Hoogheemraadschap Hollands Noorderkwartier geeft echtpaar terecht geen kwijtschelding

Brief

Een echtpaar had Hoogheemraadschap Hollands Noorderkwartier (HHNK) gevraagd om de waterschapsbelasting 2022 en 2023 niet te hoeven betalen (kwijtschelding van de waterschapsbelasting). Hun inkomen was te laag om de belasting te kunnen betalen. HHNK wees de aanvraag af, omdat er genoeg "vermogen" (bezittingen) was om de belasting te betalen. Zij hadden een eigen huis.

Meneer en mevrouw waren het niet met de afwijzing eens. Zij wezen op het volgende. De mevrouw had in 1999 een ernstig ongeluk gehad. Daardoor had zij blijvend letsel en ernstige beperkingen. Zij had daarom een uitkering ('letselschade-uitkering") gekregen van de verzekeringsmaatschappij. Het laatste bedrag was uitbetaald in 2011. Het echtpaar had het geld onder meer gebruikt om het huis te kopen. En om daar aanpassingen aan te laten doen. Volgens meneer en mevrouw was het geld van de letselschade-uitkering niet bedoeld om belasting mee te betalen. Volgens meneer en mevrouw hadden zij ten onrechte veel geld betaald aan HHNK, omdat zij verschillende jaren geen kwijtschelding hadden gekregen vanwege het huis. Volgens hun wilde HHNK de belasting misschien wel betaald krijgen door beslag te leggen op het huis. Dan zouden zij het niet meer zelf kunnen verkopen. Hun idee om het huis over een tijdje te verkopen, en van de opbrengst te gaan wonen in een zorgappartement, kwam daardoor in gevaar.

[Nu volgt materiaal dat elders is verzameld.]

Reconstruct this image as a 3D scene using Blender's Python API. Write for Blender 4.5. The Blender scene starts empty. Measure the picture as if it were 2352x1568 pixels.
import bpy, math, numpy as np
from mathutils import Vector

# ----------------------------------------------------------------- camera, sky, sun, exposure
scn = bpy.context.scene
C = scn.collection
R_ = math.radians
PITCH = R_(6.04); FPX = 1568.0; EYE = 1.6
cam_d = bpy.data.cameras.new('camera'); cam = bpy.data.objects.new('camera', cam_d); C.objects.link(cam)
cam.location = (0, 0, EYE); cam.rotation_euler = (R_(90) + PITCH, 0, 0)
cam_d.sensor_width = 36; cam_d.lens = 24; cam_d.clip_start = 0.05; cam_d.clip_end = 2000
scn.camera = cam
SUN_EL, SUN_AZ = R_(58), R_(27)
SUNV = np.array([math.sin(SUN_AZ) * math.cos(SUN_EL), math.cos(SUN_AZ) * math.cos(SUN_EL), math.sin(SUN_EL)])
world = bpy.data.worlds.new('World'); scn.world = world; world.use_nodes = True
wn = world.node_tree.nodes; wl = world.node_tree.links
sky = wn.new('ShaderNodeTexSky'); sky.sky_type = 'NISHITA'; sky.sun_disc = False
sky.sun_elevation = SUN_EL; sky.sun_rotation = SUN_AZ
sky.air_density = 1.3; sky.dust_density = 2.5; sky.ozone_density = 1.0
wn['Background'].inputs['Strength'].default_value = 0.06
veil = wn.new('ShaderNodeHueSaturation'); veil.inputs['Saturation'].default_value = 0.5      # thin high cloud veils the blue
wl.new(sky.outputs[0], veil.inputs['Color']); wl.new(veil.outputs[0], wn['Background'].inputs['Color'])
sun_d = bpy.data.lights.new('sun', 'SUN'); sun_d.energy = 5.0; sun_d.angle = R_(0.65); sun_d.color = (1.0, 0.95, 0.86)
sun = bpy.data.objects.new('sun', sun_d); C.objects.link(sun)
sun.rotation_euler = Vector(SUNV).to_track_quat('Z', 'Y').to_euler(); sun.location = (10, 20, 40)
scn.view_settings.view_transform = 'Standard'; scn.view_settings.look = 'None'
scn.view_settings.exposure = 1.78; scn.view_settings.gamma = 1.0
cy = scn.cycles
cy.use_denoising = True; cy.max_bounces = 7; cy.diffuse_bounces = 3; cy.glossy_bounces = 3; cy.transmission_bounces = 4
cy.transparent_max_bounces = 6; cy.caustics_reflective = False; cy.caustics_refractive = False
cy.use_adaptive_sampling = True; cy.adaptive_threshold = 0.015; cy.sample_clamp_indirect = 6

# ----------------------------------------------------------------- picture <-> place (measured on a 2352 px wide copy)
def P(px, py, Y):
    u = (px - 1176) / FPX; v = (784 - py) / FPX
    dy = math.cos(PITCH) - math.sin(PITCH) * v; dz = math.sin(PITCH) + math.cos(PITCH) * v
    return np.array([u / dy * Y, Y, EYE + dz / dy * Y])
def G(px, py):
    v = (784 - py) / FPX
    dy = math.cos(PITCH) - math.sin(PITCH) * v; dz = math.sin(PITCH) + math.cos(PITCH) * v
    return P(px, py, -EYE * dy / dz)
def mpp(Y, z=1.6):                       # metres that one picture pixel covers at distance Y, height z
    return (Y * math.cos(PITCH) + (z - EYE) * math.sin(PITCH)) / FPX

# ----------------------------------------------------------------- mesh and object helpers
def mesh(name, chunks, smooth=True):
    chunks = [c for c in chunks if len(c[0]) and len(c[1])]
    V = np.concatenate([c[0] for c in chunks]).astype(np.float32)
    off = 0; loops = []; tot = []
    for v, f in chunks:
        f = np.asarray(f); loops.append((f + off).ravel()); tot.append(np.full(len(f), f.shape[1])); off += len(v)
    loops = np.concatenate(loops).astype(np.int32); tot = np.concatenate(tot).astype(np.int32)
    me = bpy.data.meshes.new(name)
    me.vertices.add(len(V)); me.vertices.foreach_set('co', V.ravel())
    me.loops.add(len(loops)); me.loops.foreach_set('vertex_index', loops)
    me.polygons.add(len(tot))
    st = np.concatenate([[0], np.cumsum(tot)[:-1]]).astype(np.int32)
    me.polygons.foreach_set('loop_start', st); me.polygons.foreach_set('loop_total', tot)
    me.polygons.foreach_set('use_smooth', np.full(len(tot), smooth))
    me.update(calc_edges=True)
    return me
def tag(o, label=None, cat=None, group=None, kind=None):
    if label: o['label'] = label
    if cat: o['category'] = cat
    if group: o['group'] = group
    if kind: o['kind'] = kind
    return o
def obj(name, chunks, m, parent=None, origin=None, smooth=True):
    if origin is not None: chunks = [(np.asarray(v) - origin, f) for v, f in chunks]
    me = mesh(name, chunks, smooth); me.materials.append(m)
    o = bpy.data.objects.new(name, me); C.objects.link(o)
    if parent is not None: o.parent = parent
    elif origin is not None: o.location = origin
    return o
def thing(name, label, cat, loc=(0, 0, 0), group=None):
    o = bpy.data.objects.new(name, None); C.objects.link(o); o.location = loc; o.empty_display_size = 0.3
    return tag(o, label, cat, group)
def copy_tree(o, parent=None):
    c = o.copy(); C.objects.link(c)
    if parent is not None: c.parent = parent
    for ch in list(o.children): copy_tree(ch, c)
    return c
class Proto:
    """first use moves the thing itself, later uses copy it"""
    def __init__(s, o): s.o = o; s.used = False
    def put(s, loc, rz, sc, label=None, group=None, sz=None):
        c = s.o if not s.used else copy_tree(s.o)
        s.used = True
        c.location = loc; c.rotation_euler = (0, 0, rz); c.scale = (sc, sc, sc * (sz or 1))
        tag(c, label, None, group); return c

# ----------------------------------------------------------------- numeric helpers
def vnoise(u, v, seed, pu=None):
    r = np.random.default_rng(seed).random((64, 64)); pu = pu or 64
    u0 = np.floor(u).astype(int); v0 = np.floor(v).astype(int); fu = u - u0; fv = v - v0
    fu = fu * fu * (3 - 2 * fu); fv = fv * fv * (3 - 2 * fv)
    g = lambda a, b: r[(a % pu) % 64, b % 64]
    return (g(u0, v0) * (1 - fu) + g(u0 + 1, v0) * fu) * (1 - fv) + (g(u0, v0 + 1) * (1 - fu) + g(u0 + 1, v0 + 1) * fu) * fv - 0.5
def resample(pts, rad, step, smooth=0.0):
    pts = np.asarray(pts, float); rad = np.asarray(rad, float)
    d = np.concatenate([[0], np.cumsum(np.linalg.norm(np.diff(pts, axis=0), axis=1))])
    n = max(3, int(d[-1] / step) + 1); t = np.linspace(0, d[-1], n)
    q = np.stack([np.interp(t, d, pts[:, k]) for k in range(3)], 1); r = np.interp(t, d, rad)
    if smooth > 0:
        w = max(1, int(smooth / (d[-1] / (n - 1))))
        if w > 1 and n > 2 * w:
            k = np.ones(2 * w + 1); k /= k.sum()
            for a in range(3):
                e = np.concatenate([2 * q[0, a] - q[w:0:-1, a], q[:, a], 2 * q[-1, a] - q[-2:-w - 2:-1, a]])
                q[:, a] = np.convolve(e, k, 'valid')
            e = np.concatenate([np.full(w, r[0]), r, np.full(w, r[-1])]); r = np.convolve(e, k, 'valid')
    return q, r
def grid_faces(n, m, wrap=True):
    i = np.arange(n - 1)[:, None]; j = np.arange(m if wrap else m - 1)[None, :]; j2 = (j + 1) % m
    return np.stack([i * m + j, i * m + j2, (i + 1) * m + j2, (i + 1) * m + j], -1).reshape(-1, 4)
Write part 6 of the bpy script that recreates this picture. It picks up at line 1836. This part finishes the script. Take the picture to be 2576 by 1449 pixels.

De Nationale ombudsman oordeelde dat HHNK voor 2022 en 2023 terecht geen kwijtschelding had gegeven. Een letselschade-uitkering moet bij een aanvraag om kwijtschelding een tijd (méér dan één jaar) niet worden meegerekend als vermogen. Maar niet voor altijd. En in dit geval was die tijd voorbij.(Zie voor dit onderwerp ook: publicatienummer 2024/123.)

Over de eerdere jaren merkte de Nationale ombudsman het volgende op. Volgens HHNK was er alleen een aanvraag om kwijtschelding van meneer en mevrouw bekend over 2013. Er zijn geen bewijzen dat er méér aanvragen zijn geweest. HHNK wees de aanvraag voor 2013 af. De Nationale ombudsman heeft een klachttermijn van één jaar. Vergeleken met die termijn is zo veel tijd verstreken, dat de Nationale ombudsman niet meer naar de afwijzing van de aanvraag over 2013 zal kijken. Het heeft geen zin meer om nu nog aanvragen in te dienen voor de andere jaren. Volgens de kwijtscheldingsregels hoeft HHKN geen kwijtschelding meer te geven, als de belasting al langer dan drie maanden is betaald.[RB1]

Over de eigen woning van het echtpaar merkte de Nationale ombudsman nog het volgende op. Wanneer een eigenaar van een woning een belastingschuld niet betaalt, kan de overheid ingrijpende dingen doen. Zoals: het huis laten verkopen, om de belasting betaald te krijgen. Maar volgens de ombudsman zijn de gevolgen daarvan voor de eigenaar, in vergelijking met de hoogte van aanslagen waterschapsbelasting en gemeentebelasting, meestal te groot. HHNK had daarom ook aangegeven niet van plan te zijn de woning te laten verkopen. De Nationale ombudsman is het daarmee eens. In een situatie als deze verwacht de Nationale ombudsman dat de overheidsinstantie in overleg gaat met de eigenaar van de woning om een andere oplossing te zoeken. Mogelijke andere oplossingen kunnen zijn:

  • het afsluiten van een (extra) hypotheek, die het voor de eigenaar van de woning mogelijk maakt de belasting toch te betalen; 
  • de afspraak dat de belasting alsnog wordt betaald wanneer de woning na verloop van tijd wordt verkocht (eventueel gecombineerd met beslag op de woning; dat wil zeggen: de eigenaar kan voorlopig in het huis blijven wonen, maar kan het niet verkopen buiten de overheidsinstantie om);
  • of: de overheidsinstantie sluit een soepele betalingsregeling of met de eigenaar.